Owner John Barbieri recently sold the Citadel Office Building in Missouri to the Clarity Development Co. of Omaha, Nebraska, KCUR reports. Now, amid rumors of the building being torn down, Barbieri’s 150 Black tenants are waiting to find out if they’ll have to move their business locations.

“I called him and left a message, and I said, ‘John, you need to tell me something because we’re hearing all these rumors.’ said Willa Robinson, the owner of Willa’s Books and Vinyl. “He never answered me.”
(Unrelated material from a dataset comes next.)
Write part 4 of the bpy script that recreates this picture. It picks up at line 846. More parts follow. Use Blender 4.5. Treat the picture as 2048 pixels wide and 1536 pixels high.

The tenants had already started to band together to advocate for the repairs needed throughout the building. However, they weren’t prepared to combat possible eviction. “But now that’s turned into: Where are people going to move? What are the resources? How do we stop this? How do we get our voices heard?” said Shari Hall, a tenant and the owner of Poetry for Personal Power.

“That’s part of the reason I have a problem with what’s being done to this building,” Hall said. “Because this is probably the only building like this where small, Black businesses and startups can come in and really get their grounding with affordable rent.”

Barbieri has been credited for working with Black tenants over the last 26 years he owned the building. He offered affordable rent between $850 – $875 and even allowed tenants to split the rent and operate two businesses out of one location.

“I have to give [Barbieri] props, because he did allow people to come in, people that didn’t have a lot of money, and they came in and set up businesses,” Robinson said.

However, according to the former landlord, managing the building became too much of a hassle. Though he sold it, he had no idea what the developers would do with the property. Now the development company has warned that displacements are on the horizon.

“It is a fine dance between being able to rehab it and pay a mortgage. And most of those folk in there are paying significantly below market rent,” said Emmet Pierson, President and CEO of Community Builders of Kansas City. “We wouldn’t have kicked everybody out, but there would have been some displacement.”

The building is expected to be razed at the end of the year to make way for a $35 million, 181-unit apartment building, the Kansas City Business Journal reports. Neeraj Agarwal, Clarity Development’s principal operator, has shared the company’s plans to work with the tenants and provide resources to assist them with the move.

“What we’ll do is look online through resources that are publicly available and will define for Jackson County what are the affordable rents. Affordability is defined as 60% of the area median income,” Agarwal said.

He also expressed hope to have some of the tenants return to operating their businesses there. “We always like the idea of a mixed-use component, it makes for a more unique project, and perhaps some of these tenants might even have services they can offer to residents. I think it could be a win-win for sure in the end,” Agarwal said.